Aim:
Repeat every line of the data exactly, but not the pictures.

────────────────────

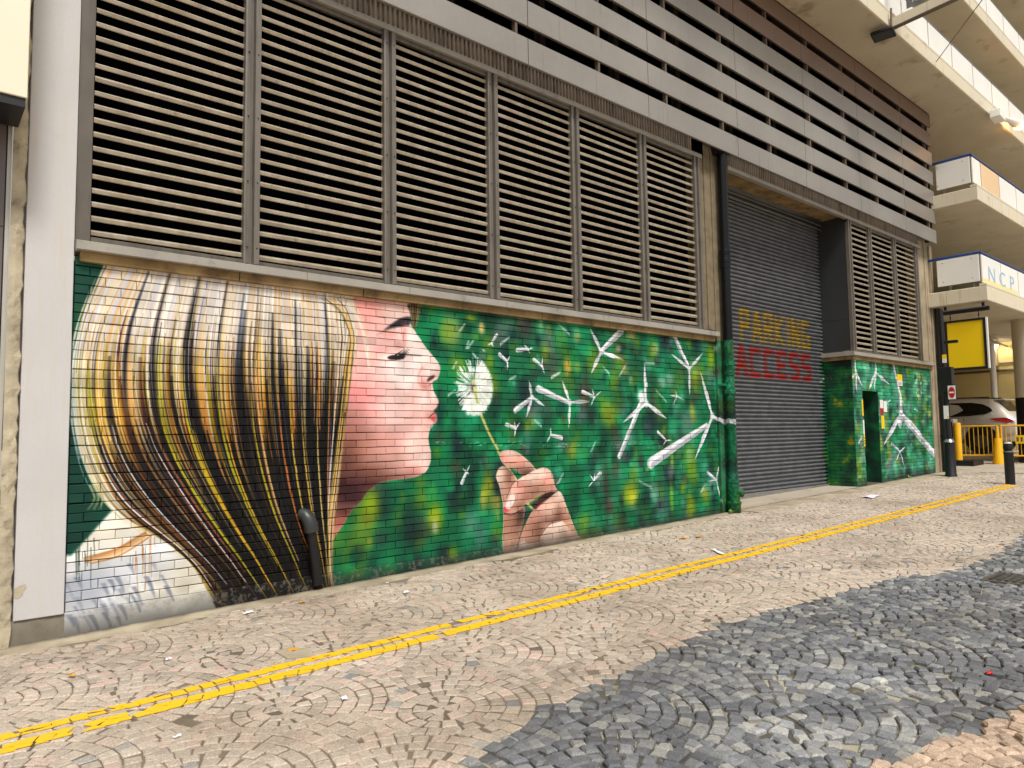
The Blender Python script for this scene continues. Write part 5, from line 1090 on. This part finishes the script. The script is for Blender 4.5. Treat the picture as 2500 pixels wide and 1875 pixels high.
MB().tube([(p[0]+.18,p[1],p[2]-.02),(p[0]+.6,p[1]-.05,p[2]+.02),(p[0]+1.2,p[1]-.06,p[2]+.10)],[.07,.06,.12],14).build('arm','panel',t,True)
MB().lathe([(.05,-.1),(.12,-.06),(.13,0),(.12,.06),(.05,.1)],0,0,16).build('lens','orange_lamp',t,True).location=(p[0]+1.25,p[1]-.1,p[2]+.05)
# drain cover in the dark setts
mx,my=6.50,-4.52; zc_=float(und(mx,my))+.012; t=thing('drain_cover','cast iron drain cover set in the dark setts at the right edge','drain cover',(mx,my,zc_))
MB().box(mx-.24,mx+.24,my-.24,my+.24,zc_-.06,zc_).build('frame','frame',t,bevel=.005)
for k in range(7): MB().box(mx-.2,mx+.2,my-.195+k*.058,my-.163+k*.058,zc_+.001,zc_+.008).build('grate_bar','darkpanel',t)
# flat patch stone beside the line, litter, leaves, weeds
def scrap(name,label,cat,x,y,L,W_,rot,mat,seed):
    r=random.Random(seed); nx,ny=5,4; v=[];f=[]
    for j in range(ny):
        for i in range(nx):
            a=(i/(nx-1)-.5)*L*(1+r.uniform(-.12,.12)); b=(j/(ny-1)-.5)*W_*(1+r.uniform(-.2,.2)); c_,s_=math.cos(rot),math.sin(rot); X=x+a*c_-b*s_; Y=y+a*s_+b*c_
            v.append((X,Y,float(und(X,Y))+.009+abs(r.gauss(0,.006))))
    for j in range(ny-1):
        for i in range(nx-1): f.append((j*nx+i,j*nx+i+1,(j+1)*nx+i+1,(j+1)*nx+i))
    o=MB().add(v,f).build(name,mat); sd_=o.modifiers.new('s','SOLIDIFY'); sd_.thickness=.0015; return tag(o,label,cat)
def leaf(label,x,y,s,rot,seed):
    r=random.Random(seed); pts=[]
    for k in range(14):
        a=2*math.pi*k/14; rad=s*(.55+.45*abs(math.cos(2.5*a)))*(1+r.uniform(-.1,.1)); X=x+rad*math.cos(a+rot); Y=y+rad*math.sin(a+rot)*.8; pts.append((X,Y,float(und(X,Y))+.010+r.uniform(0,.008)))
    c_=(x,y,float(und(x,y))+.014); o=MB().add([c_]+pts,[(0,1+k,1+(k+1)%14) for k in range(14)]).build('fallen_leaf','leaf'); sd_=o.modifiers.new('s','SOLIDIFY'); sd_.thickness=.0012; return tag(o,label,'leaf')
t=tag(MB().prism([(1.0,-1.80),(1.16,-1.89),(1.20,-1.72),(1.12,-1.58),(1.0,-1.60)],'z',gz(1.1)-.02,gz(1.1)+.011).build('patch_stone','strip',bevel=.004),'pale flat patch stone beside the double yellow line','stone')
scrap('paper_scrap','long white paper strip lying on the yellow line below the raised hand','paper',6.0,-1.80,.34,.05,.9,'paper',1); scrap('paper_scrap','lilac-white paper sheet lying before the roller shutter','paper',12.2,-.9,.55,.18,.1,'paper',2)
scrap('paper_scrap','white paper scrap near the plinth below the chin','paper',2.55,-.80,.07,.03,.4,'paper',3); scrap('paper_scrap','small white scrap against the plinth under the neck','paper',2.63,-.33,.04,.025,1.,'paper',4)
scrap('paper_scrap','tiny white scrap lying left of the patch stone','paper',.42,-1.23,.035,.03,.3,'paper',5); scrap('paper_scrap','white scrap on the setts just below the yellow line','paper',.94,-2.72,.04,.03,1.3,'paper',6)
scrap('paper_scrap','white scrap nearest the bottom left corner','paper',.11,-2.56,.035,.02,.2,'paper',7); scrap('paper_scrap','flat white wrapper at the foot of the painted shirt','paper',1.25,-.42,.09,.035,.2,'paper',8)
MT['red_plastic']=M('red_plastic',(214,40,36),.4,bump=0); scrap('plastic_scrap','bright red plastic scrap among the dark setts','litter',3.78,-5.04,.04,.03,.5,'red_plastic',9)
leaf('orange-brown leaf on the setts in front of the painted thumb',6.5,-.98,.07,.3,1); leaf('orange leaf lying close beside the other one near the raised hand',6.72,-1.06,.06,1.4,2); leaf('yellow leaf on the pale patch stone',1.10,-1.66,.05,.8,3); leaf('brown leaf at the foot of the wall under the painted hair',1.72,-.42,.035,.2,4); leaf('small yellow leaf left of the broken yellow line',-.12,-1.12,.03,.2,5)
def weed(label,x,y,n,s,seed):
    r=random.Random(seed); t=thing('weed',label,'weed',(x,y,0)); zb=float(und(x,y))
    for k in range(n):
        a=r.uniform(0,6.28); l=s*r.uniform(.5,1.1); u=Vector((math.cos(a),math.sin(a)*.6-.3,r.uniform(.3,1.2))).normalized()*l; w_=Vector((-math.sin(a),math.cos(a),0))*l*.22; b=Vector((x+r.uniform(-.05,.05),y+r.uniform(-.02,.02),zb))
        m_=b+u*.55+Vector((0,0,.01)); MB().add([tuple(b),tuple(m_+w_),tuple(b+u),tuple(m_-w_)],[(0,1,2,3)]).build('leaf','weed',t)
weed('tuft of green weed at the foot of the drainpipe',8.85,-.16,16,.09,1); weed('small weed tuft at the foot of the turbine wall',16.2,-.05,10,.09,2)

────────────────────

Result:
The Blender Python script for this scene continues. Write part 5, from line 1090 on. This part finishes the script. The script is for Blender 4.5. Treat the picture as 2500 pixels wide and 1875 pixels high.
MB().tube([(p[0]+.18,p[1],p[2]-.02),(p[0]+.6,p[1]-.05,p[2]+.02),(p[0]+1.2,p[1]-.06,p[2]+.10)],[.07,.06,.12],14).build('arm','panel',t,True)
MB().lathe([(.05,-.1),(.12,-.06),(.13,0),(.12,.06),(.05,.1)],0,0,16).build('lens','orange_lamp',t,True).location=(p[0]+1.25,p[1]-.1,p[2]+.05)
# drain cover in the dark setts
mx,my=6.50,-4.52; zc_=float(und(mx,my))+.012; t=thing('drain_cover','cast iron drain cover set in the dark setts at the right edge','drain cover',(mx,my,zc_))
MB().box(mx-.24,mx+.24,my-.24,my+.24,zc_-.06,zc_).build('frame','frame',t,bevel=.005)
for k in range(7): MB().box(mx-.2,mx+.2,my-.195+k*.058,my-.163+k*.058,zc_+.001,zc_+.008).build('grate_bar','darkpanel',t)
# flat patch stone beside the line, litter, leaves, weeds
def scrap(name,label,cat,x,y,L,W_,rot,mat,seed):
    r=random.Random(seed); nx,ny=5,4; v=[];f=[]
    for j in range(ny):
        for i in range(nx):
            a=(i/(nx-1)-.5)*L*(1+r.uniform(-.12,.12)); b=(j/(ny-1)-.5)*W_*(1+r.uniform(-.2,.2)); c_,s_=math.cos(rot),math.sin(rot); X=x+a*c_-b*s_; Y=y+a*s_+b*c_
            v.append((X,Y,float(und(X,Y))+.009+abs(r.gauss(0,.006))))
    for j in range(ny-1):
        for i in range(nx-1): f.append((j*nx+i,j*nx+i+1,(j+1)*nx+i+1,(j+1)*nx+i))
    o=MB().add(v,f).build(name,mat); sd_=o.modifiers.new('s','SOLIDIFY'); sd_.thickness=.0015; return tag(o,label,cat)
def leaf(label,x,y,s,rot,seed):
    r=random.Random(seed); pts=[]
    for k in range(14):
        a=2*math.pi*k/14; rad=s*(.55+.45*abs(math.cos(2.5*a)))*(1+r.uniform(-.1,.1)); X=x+rad*math.cos(a+rot); Y=y+rad*math.sin(a+rot)*.8; pts.append((X,Y,float(und(X,Y))+.010+r.uniform(0,.008)))
    c_=(x,y,float(und(x,y))+.014); o=MB().add([c_]+pts,[(0,1+k,1+(k+1)%14) for k in range(14)]).build('fallen_leaf','leaf'); sd_=o.modifiers.new('s','SOLIDIFY'); sd_.thickness=.0012; return tag(o,label,'leaf')
t=tag(MB().prism([(1.0,-1.80),(1.16,-1.89),(1.20,-1.72),(1.12,-1.58),(1.0,-1.60)],'z',gz(1.1)-.02,gz(1.1)+.011).build('patch_stone','strip',bevel=.004),'pale flat patch stone beside the double yellow line','stone')
scrap('paper_scrap','long white paper strip lying on the yellow line below the raised hand','paper',6.0,-1.80,.34,.05,.9,'paper',1); scrap('paper_scrap','lilac-white paper sheet lying before the roller shutter','paper',12.2,-.9,.55,.18,.1,'paper',2)
scrap('paper_scrap','white paper scrap near the plinth below the chin','paper',2.55,-.80,.07,.03,.4,'paper',3); scrap('paper_scrap','small white scrap against the plinth under the neck','paper',2.63,-.33,.04,.025,1.,'paper',4)
scrap('paper_scrap','tiny white scrap lying left of the patch stone','paper',.42,-1.23,.035,.03,.3,'paper',5); scrap('paper_scrap','white scrap on the setts just below the yellow line','paper',.94,-2.72,.04,.03,1.3,'paper',6)
scrap('paper_scrap','white scrap nearest the bottom left corner','paper',.11,-2.56,.035,.02,.2,'paper',7); scrap('paper_scrap','flat white wrapper at the foot of the painted shirt','paper',1.25,-.42,.09,.035,.2,'paper',8)
MT['red_plastic']=M('red_plastic',(214,40,36),.4,bump=0); scrap('plastic_scrap','bright red plastic scrap among the dark setts','litter',3.78,-5.04,.04,.03,.5,'red_plastic',9)
leaf('orange-brown leaf on the setts in front of the painted thumb',6.5,-.98,.07,.3,1); leaf('orange leaf lying close beside the other one near the raised hand',6.72,-1.06,.06,1.4,2); leaf('yellow leaf on the pale patch stone',1.10,-1.66,.05,.8,3); leaf('brown leaf at the foot of the wall under the painted hair',1.72,-.42,.035,.2,4); leaf('small yellow leaf left of the broken yellow line',-.12,-1.12,.03,.2,5)
def weed(label,x,y,n,s,seed):
    r=random.Random(seed); t=thing('weed',label,'weed',(x,y,0)); zb=float(und(x,y))
    for k in range(n):
        a=r.uniform(0,6.28); l=s*r.uniform(.5,1.1); u=Vector((math.cos(a),math.sin(a)*.6-.3,r.uniform(.3,1.2))).normalized()*l; w_=Vector((-math.sin(a),math.cos(a),0))*l*.22; b=Vector((x+r.uniform(-.05,.05),y+r.uniform(-.02,.02),zb))
        m_=b+u*.55+Vector((0,0,.01)); MB().add([tuple(b),tuple(m_+w_),tuple(b+u),tuple(m_-w_)],[(0,1,2,3)]).build('leaf','weed',t)
weed('tuft of green weed at the foot of the drainpipe',8.85,-.16,16,.09,1); weed('small weed tuft at the foot of the turbine wall',16.2,-.05,10,.09,2)